Marigold et Rose sont jumelles. Marigold admire sa sœur d’être si sociable, de savoir si bien y faire avec les gens ; Rose envie sa sœur d’être l’intellectuelle du duo. Car Marigold écrit un livre. Peu importe qu’elle ne sache pas lire. Pas même parler. Peu importe qu’elle soit un bébé.
Marigold lisait encore. Bien sûr, elle ne lisait pas ; aucune des deux jumelles ne savait lire ; c’étaient des bébés. Pourtant, on a une vie intérieure, pensait Rose.
Marigold écrivait un livre. Qu’elle ne sache pas lire était un obstacle. Cependant, le livre se formait dans sa tête. Les mots viendraient par la suite.
Marigold et Rose — un récit est-il précisé par l’éditeur français qui souligne ainsi l’originalité de ce texte dans la production littéraire de la poétesse Louise Glück. Un drôle de récit, effectivement ; contrairement au burlesque, l’héroï-comique est un registre auquel on est peu habitué.

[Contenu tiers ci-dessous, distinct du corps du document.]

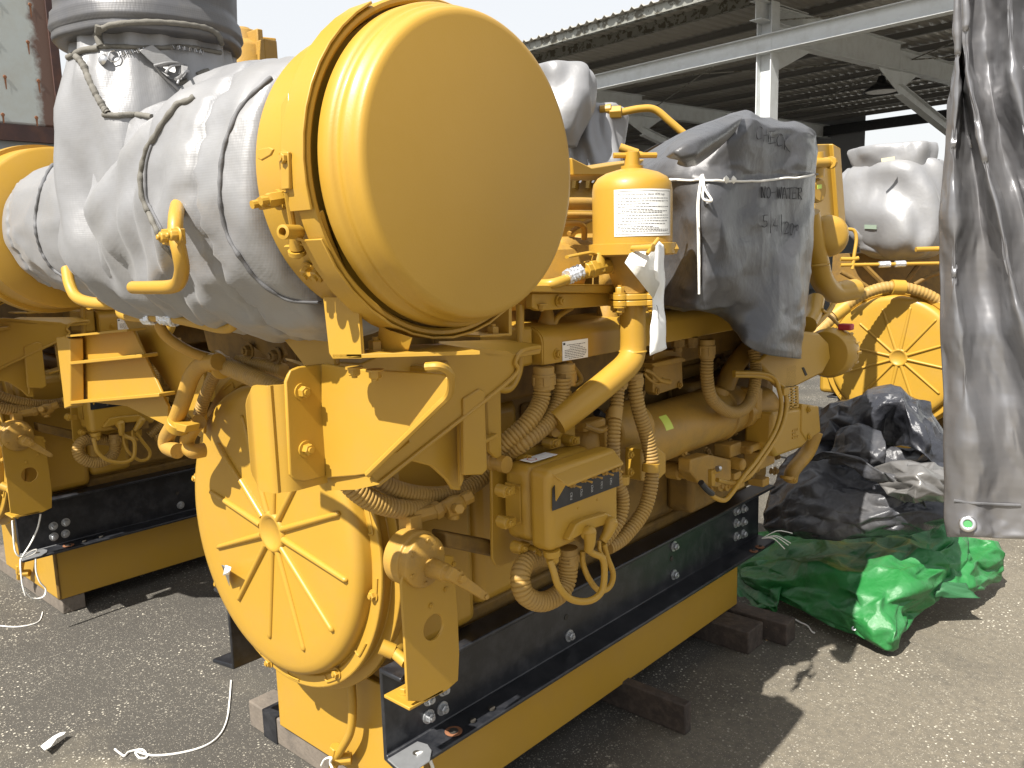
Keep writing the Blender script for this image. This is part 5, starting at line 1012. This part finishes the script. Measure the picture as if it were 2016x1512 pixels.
# ---- container stack on the left
CGR = mat('chalky_green_container_paint', (.43, .46, .44), .6, noise_amt=.08, nscale=2, dirt=((.30, .24, .15), .35, 4))
def rusty(m, yedge, zbot):
    """rust that spreads from this container's own right-hand edge and lower rail"""
    t = m.node_tree; N = t.nodes; L = t.links; b = N['Principled BSDF']; src = b.inputs['Base Color'].links[0].from_socket
    tc = N.new('ShaderNodeTexCoord'); sx = N.new('ShaderNodeSeparateXYZ'); L.new(tc.outputs['Object'], sx.inputs[0])
    r = N.new('ShaderNodeMapRange'); r.inputs[1].default_value = yedge - .32; r.inputs[2].default_value = yedge - .04; L.new(sx.outputs[1], r.inputs[0])
    n = N.new('ShaderNodeTexNoise'); n.inputs['Scale'].default_value = 2.5; n.inputs['Detail'].default_value = 8; n.inputs['Roughness'].default_value = .7; L.new(tc.outputs['Object'], n.inputs['Vector'])
    a = N.new('ShaderNodeMath'); a.operation = 'ADD'; L.new(r.outputs[0], a.inputs[0]); L.new(n.outputs['Fac'], a.inputs[1])
    r2 = N.new('ShaderNodeMapRange'); r2.inputs[1].default_value = .9; r2.inputs[2].default_value = 1.1; L.new(a.outputs[0], r2.inputs[0])
    x = N.new('ShaderNodeMix'); x.data_type = 'RGBA'; L.new(r2.outputs[0], x.inputs[0]); L.new(src, x.inputs[6]); x.inputs[7].default_value = (.13, .075, .055, 1); L.new(x.outputs[2], b.inputs['Base Color']); return m
cx = -8.0; ce = at(121, 200, X=cx).y; cz = at(60, 247, X=cx).z; cz2 = at(60, 262, X=cx).z
b = MB(); b.box((cx - 2.4, ce - 6, cz), (cx, ce, cz + 2.9)); K1 = b.build('shipping_container', rusty(CGR, ce, cz), bevel=.02); tag(K1, 'pale green container with rusty edge at the top left corner, upper one of the stack', 'container', 'stacked containers')
b = MB(); b.box((cx - 2.3, ce - 6, cz - .14), (cx + .03, ce + .02, cz - .005)); b.box((cx - .2, ce - .05, cz), (cx + .02, ce + .02, cz + 2.9)); b.build('bottom_rail', mat('rusted_rail', (.05, .025, .022), .7, noise_amt=.5, nscale=6, dirt=((.14, .06, .03), .6, 5)), K1)
for i in range(7):
    for j in range(9):
        y = ce - .22 - i * .26 + (.05 if j % 2 else 0); z = cz + .07 + j * .31; rv = MB(); rv.lathe(V(cx + .002, y, z), X_, [(0, .016), (.004, .012)], 8); rv.add([V(cx + .003, y - .009, z), V(cx + .003, y + .009, z), V(cx + .003, y + .004, z - .10), V(cx + .003, y - .003, z - .10)], [[0, 1, 2, 3]]); rv.build('rivet', RUST, K1)
b = MB(); b.box((cx - 2.4, ce - 6, 0), (cx - .02, ce + .4, cz2)); K2 = b.build('shipping_container', mat('grey_container_paint', (.25, .27, .27), .6, noise_amt=.1, dirt=((.12, .08, .05), .4, 3)), bevel=.02); tag(K2, 'grey container standing underneath the pale green rusty one at far left', 'container', 'stacked containers')
# ================================================================ small loose things
def loose(mb, name, m, label, cat, group=None, **k): return tag(mb.build(name, m, **k), label, cat, group)
P = [at(x, y, Z=.004) for x, y in ((455, 1340), (452, 1380), (446, 1420), (430, 1450), (400, 1470), (350, 1483), (300, 1487), (268, 1480), (275, 1492), (290, 1490), (280, 1476), (255, 1480), (245, 1488), (235, 1482), (226, 1475))]
loose(MB().tube(P, .0032, seg=6), 'string', ROPE, 'white string curving on the ground below the main engine, knotted at its end', 'string', smooth=60)
P = [at(x, y, Z=.02 + .004 * (i % 2)) for i, (x, y) in enumerate(((80, 1470), (88, 1478), (100, 1472), (112, 1455), (126, 1447), (130, 1442), (118, 1444), (104, 1452)))]
b = MB(); b.prism(P, V(0, 0, .003)); loose(b, 'paper_scrap', PAPER, 'crumpled strip of white paper on the ground at the lower left', 'paper', bevel=.001)
P = [at(x, y, Z=.003) for x, y in ((0, 1232), (30, 1234), (60, 1230), (78, 1222), (84, 1205))]; loose(MB().tube(P, .0025, seg=6), 'string', ROPE, 'thin string trailing along the ground at the far left edge', 'string', smooth=60)
sx = lambda x, y, X: at(x, y, X=X)
for pxs, lab_ in (([(80, 1012), (74, 1040), (60, 1070), (44, 1095), (40, 1110), (44, 1150), (50, 1172)], 'white string hanging from the lever panel of the left-hand engine'), ([(24, 1025), (26, 1050), (30, 1085), (42, 1096), (60, 1085), (72, 1082), (66, 1090), (48, 1098)], 'string looped round the rail end of the left-hand engine'), ([(70, 1100), (71, 1125), (78, 1145), (90, 1160), (85, 1175), (65, 1178), (50, 1165)], 'thin grey string tied in a bow below the rail of the left engine')):
    loose(MB().tube([sx(x, y, -3.58) for x, y in pxs], .0035, seg=6), 'string', ROPE, lab_, 'string', smooth=60)
P = [sx(x, y, -1.38) for x, y in ((820, 1485), (832, 1482), (845, 1488), (848, 1500), (852, 1512), (850, 1530))]; loose(MB().tube(P, .0042, seg=6), 'string', ROPE, 'frayed string tied through the hole at the near end of the black rail', 'string', smooth=60)
P = [sx(x, y, -1.12 - .004 * 0) for x, y in ()]
P = [at(x, y, Y=1.17) for x, y in ((633, 1507), (640, 1495), (652, 1492), (650, 1502), (655, 1514))]; loose(MB().tube(P, .0035, seg=6), 'string', ROPE, 'string tied round the drain hose fitting at the foot of the engine', 'string', smooth=60)
random.seed(9)
for k in range(5):
    q = at(1500, 1060, X=-1.36); e = q + V(random.uniform(.02, .12), random.uniform(.0, .16), random.uniform(-.06, .05)); b = MB().tube([q, q.lerp(e, .5) + V(0, 0, .02), e], .0018, seg=5)
    if k == 0: fr_ = b
    else: fr_.add(b.v, b.f)
loose(fr_, 'frayed_twine', ROPE, 'frayed dark twine ends tied at the far end of the black rail', 'string', smooth=60)
P = [at(x, y, Z=.01) for x, y in ((1560, 1216), (1575, 1225), (1590, 1232), (1598, 1243), (1604, 1246))]; loose(MB().tube(P, .003, seg=6), 'string', ROPE, 'short white string end on the asphalt beside the timbers', 'string', smooth=60)
# tag in clear film on the filter
TX = -1.0
def sheet(rows, name, m, label=None, cat=None, th=.0012, parent=None, nsub=5, disp=None, sub=0, smooth=60):
    """rows: list of rows of (px, py, X) -> smooth surface"""
    R = [[at(a, b, X=c) for a, b, c in r] for r in rows]
    R = [catmull(r, nsub) for r in R]; cols = [catmull([R[i][j] for i in range(len(R))], nsub) for j in range(len(R[0]))]
    G = [[cols[j][i] for j in range(len(cols))] for i in range(len(cols[0]))]
    if disp: G = [[p + disp(p) for p in r] for r in G]
    mb = MB(); mb.grid(G)
    if label is None: return mb, G
    o = mb.build(name, m, parent, smooth=smooth, solid=th, sub=sub); return (tag(o, label, cat), mb, G)
wr = lambda p: V(.004 * nz(p, 30, 4), .003 * nz(p, 26, 9), .002 * nz(p, 30, 1))
o, _, _ = sheet([[(1278, 484, TX), (1296, 474, TX), (1306, 482, TX - .02)], [(1284, 540, TX), (1296, 535, TX + .012), (1308, 538, TX - .01)], [(1285, 585, TX), (1296, 585, TX - .008), (1308, 590, TX)], [(1282, 640, TX), (1295, 645, TX + .012), (1309, 642, TX)], [(1278, 699, TX), (1295, 694, TX + .006), (1312, 686, TX)]], 'paper_tag', PAPER, 'long torn white paper tag hanging from the screw of the filter canister', 'tag', disp=wr)
b = MB(); c = at(1288, 620, X=TX + .004); pts_ = [c + V(.004, .010 * math.cos(t), .022 * math.sin(t)) for t in [math.radians(a) for a in range(-140, 80, 12)]]; b.tube(pts_, .0007, seg=4, smooth=False); b.build('pen_mark', INK, o)
CLR = mat('milky_plastic_film', (.70, .68, .62), .35, noise_amt=.08, nscale=20, bump=(30, .6, .006))
PO = [(1230, 517, .0), (1240, 499, -.02), (1264, 490, -.01), (1291, 476, .004), (1298, 560, .004), (1286, 588, .004), (1258, 552, .004)]
P = [at(x, y, X=TX + d_) for x, y, d_ in PO]; mb = MB(); cc = at(1268, 525, X=TX + .012); mb.v = P + [cc]; mb.f = [[k, (k + 1) % 7, 7] for k in range(7)]
po = tag(mb.build('plastic_pouch', CLR, smooth=20, solid=.0008), 'yellowed clear plastic pouch folded beside the torn paper tag on the filter', 'pouch')
b = MB(); q = at(1283, 488, X=TX + .03); b.cyl(at(1274, 500, X=TX + .03), at(1296, 470, X=TX + .03), .0042, seg=8); b.lathe(q, X_, [(-.05, .006), (.0, .008), (.004, .0085), (.005, .004)], 12); part(b, 'tee_screw', YEL, can)
b = MB(); b.lathe(at(1322, 490, X=TX - .03), Y_, [(-.02, .008), (0, .013), (.012, .013)], 6); b.cyl(at(1296, 489, X=TX - .02), at(1325, 489, X=TX - .03), .005); part(b, 'clamp_nut', YEL, can)
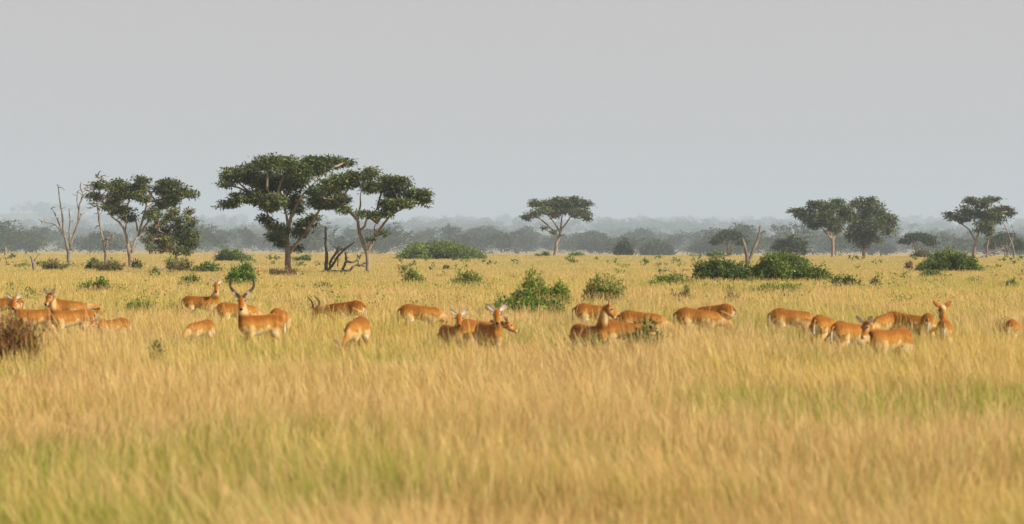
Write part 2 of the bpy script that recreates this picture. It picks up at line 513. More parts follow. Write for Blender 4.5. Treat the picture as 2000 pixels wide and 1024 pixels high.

Cela désarçonne sur la longueur, d’autant que l’humour n’empêche pas (permet même ?) l’accès à certaines « vérités » (justesses ?) de l’existence qui en perdent leur grandiloquence, transmuée en poésie. (D’où que la postface bien sérieuse arrive comme un caillou sur la soupe.)
Marigold avait compris dès son très jeune âge (vraiment très, très jeune âge) qu’il était nécessaire d’être assez disciplinée pour rester à l’intérieur des bords avant de pouvoir commencer le prestigieux travail de dessiner en dehors.
Je la comprends si bien, pensait Rose. Et puis, un peu tristement, bien mieux qu’elle ne me comprend.
À cette période Rose apprenait à parler. Marigold apprenait à observer. C’était une excellente observatrice.
Que peut-elle bien regarder, s’interrogeait souvent Rose. Elle semblait voir des choses que Rose ne pouvait pas voir, et même une Rose que Rose ne pouvait voir.